L’Europe doit impérativement établir des priorités claires pour rester compétitive dans ce nouveau monde bipolaire dominé par les États-Unis et la Chine. Je vois trois axes essentiels :

  1. Réduire le coût de l’énergie pour les entreprises, afin d’améliorer leur compétitivité et leur capacité à innover.
  2. Investir massivement dans la recherche et l’industrie technologique, en soutenant des projets européens stratégiques sur l’IA et la transition énergétique.
  3. Renforcer la cohésion sociale, notamment par des programmes de formation pour mieux intégrer les salariés dans un monde technologique en rapide évolution.

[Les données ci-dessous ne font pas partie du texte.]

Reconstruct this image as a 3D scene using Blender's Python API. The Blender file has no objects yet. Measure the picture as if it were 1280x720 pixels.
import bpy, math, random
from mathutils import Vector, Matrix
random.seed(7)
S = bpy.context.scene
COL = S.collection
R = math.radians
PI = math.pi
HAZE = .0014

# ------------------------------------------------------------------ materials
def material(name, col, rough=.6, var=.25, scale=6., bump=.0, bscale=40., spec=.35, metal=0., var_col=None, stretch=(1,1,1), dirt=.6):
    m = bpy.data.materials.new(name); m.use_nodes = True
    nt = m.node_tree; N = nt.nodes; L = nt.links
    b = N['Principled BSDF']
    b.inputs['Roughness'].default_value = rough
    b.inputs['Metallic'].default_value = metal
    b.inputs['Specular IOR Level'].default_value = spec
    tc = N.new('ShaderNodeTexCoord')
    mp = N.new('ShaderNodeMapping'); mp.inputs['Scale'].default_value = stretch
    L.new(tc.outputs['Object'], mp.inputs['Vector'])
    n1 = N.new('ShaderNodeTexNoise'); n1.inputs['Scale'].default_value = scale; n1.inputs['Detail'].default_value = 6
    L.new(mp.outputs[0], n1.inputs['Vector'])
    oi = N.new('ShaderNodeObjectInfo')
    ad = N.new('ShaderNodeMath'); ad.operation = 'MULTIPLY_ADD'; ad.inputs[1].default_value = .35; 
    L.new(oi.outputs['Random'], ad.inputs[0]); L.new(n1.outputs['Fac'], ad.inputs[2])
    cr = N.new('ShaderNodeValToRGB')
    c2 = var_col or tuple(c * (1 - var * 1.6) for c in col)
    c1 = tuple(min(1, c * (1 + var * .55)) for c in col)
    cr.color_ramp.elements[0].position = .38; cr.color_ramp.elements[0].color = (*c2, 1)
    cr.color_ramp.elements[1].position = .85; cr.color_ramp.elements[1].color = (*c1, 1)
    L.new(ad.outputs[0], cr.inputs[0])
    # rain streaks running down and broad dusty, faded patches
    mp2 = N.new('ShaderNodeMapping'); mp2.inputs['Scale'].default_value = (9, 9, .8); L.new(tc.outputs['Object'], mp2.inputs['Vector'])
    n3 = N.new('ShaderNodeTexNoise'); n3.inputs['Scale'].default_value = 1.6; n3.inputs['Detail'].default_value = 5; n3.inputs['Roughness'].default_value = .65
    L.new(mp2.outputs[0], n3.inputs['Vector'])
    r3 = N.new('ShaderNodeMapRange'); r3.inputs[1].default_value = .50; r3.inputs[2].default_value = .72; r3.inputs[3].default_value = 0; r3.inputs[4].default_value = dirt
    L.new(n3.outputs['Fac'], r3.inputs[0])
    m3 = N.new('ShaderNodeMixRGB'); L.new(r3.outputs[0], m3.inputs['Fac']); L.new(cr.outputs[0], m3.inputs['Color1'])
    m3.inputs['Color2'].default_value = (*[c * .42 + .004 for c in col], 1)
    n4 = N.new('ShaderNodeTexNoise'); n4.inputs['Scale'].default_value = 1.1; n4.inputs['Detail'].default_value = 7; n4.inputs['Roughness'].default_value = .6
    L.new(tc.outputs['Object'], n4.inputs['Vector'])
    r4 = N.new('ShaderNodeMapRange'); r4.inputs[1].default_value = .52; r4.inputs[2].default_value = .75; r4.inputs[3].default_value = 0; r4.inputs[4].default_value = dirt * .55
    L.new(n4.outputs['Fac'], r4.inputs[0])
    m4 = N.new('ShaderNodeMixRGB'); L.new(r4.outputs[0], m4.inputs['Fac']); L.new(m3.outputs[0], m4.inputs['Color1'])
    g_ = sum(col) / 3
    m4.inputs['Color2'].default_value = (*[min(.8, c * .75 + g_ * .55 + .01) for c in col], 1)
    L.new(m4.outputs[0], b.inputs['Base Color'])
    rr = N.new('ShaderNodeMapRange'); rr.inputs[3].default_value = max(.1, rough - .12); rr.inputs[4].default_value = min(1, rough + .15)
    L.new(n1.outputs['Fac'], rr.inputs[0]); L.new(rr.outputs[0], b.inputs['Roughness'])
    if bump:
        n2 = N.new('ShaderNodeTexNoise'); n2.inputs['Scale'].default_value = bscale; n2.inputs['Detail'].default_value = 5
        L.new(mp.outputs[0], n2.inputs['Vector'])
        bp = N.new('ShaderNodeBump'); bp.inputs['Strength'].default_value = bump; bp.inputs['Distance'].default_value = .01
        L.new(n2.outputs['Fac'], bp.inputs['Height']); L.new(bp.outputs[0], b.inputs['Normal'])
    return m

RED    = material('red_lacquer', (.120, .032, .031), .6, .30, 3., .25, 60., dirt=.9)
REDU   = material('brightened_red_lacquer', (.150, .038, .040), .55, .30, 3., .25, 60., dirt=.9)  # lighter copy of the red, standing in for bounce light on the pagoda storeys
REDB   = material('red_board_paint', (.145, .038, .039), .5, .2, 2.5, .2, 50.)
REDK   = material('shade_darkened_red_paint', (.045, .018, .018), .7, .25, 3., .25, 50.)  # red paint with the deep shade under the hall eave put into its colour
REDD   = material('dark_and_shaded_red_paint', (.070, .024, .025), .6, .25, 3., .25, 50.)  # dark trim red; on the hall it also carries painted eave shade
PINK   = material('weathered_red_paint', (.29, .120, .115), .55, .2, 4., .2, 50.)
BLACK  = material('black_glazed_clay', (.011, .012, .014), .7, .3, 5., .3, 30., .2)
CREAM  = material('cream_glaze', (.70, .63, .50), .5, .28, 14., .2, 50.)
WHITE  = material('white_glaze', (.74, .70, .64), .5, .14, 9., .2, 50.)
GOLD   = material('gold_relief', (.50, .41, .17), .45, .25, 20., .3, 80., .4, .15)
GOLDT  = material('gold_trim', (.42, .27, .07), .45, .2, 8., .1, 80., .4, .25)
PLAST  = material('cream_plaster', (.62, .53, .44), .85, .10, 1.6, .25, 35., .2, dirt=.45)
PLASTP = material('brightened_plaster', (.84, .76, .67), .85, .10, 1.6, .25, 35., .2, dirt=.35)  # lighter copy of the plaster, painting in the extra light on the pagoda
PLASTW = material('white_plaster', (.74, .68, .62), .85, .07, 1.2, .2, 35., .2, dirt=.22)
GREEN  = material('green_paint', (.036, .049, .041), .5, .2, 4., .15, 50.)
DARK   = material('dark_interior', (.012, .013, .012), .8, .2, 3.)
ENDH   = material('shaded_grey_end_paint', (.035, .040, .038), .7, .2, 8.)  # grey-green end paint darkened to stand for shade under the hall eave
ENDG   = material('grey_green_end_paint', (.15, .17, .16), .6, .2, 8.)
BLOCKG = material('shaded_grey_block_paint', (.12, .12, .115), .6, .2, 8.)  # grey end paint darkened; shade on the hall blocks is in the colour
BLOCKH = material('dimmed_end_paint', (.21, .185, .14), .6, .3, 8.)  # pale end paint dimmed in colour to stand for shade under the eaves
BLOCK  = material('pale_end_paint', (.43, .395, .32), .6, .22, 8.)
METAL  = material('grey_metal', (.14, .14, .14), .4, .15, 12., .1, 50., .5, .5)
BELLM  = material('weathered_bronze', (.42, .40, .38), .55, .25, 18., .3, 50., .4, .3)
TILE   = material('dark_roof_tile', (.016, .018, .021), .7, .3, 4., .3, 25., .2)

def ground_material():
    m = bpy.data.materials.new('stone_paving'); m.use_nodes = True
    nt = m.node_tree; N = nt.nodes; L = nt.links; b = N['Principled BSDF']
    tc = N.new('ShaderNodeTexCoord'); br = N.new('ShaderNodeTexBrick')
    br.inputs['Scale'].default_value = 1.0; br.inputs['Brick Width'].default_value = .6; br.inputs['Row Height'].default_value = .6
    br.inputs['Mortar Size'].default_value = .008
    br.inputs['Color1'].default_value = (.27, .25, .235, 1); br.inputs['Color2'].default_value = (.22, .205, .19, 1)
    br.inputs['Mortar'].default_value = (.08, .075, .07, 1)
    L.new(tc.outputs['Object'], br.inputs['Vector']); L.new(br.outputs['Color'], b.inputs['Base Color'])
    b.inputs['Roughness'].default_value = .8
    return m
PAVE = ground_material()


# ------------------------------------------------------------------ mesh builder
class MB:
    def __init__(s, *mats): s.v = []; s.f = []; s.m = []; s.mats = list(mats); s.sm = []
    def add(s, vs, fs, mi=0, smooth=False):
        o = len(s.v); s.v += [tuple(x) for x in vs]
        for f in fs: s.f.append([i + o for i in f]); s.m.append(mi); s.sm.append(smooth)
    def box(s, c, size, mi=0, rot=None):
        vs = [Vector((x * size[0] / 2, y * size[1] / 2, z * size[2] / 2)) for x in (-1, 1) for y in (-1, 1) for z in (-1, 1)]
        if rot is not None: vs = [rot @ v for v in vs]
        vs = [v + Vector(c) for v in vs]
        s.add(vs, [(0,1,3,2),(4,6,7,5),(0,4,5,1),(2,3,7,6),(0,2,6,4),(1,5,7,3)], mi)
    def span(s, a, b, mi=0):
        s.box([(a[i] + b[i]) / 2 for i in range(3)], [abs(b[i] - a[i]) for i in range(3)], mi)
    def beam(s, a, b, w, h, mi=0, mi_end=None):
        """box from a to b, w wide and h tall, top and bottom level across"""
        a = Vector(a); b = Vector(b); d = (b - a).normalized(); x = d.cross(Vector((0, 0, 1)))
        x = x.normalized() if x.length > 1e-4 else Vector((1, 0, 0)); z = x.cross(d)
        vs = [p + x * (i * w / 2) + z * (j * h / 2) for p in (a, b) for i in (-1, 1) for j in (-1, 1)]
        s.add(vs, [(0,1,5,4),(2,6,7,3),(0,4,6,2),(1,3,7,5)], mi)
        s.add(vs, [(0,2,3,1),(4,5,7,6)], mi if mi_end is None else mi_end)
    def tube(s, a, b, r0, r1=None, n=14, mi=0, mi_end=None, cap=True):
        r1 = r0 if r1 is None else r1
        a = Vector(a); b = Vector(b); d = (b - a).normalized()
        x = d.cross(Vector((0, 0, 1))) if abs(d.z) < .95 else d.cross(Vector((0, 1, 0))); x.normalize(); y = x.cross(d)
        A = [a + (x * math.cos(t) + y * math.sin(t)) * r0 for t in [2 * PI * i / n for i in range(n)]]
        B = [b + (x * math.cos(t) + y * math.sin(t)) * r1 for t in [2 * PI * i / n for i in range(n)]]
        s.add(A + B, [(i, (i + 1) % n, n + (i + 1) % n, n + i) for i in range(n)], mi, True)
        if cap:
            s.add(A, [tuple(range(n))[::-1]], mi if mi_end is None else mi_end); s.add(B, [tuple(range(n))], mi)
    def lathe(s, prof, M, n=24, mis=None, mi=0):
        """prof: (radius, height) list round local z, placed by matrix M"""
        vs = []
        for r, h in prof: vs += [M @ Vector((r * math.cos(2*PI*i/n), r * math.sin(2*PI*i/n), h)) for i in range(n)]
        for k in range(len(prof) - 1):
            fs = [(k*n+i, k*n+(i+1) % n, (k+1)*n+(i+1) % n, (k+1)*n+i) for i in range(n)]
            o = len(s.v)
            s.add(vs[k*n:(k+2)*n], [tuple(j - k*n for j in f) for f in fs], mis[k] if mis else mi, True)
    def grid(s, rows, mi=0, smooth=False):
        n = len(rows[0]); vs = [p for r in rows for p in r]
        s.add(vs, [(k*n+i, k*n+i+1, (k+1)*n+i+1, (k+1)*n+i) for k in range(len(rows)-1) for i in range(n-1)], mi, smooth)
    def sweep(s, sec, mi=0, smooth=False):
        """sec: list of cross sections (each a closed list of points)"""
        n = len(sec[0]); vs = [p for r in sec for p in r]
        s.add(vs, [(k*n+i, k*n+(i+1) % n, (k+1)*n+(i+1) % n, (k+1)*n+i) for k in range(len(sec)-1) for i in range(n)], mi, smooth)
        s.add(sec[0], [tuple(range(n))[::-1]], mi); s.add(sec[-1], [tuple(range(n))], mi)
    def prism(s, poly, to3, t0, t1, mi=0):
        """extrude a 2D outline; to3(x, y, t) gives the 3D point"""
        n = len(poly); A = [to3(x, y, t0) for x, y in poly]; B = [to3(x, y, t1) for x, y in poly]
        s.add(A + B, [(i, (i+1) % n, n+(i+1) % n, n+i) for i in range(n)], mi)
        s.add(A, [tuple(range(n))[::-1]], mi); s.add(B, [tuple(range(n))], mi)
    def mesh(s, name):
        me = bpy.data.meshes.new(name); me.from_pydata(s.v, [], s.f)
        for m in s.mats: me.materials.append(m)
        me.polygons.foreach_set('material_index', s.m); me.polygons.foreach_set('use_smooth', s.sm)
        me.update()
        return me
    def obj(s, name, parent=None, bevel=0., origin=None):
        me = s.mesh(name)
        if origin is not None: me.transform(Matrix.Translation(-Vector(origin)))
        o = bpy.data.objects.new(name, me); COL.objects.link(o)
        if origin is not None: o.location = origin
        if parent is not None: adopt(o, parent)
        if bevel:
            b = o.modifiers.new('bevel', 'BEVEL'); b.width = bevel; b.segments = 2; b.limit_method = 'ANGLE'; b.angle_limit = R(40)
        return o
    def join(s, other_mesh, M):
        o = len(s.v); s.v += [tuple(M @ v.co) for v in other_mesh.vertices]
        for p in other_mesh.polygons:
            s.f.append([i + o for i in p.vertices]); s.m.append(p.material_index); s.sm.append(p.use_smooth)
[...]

Sans ces actions, l’Europe risque de rester spectatrice de la compétition mondiale, au détriment de sa souveraineté économique et de ses valeurs.

Comment voyez-vous évoluer les dynamiques de croissance mondiale en 2025 ?

Je prévois une croissance mondiale de 2,5 % en 2025, légèrement inférieure à celle de 2024. Les États-Unis continueront de mener la danse avec une prévision de 2,1 %, soutenus par un déficit budgétaire élevé et des taux d’intérêt à court terme en recul.
En revanche, la zone euro devrait rester à la traîne, avec une croissance attendue de seulement 0,6 %. Ce décalage est amplifié par des choix budgétaires inadaptés et une compétitivité énergétique insuffisante. La Chine, de son côté, devrait enregistrer une croissance de 4,7 %, encore portée par ses exportations, notamment vers l’Europe dans les secteurs liés à la transition énergétique.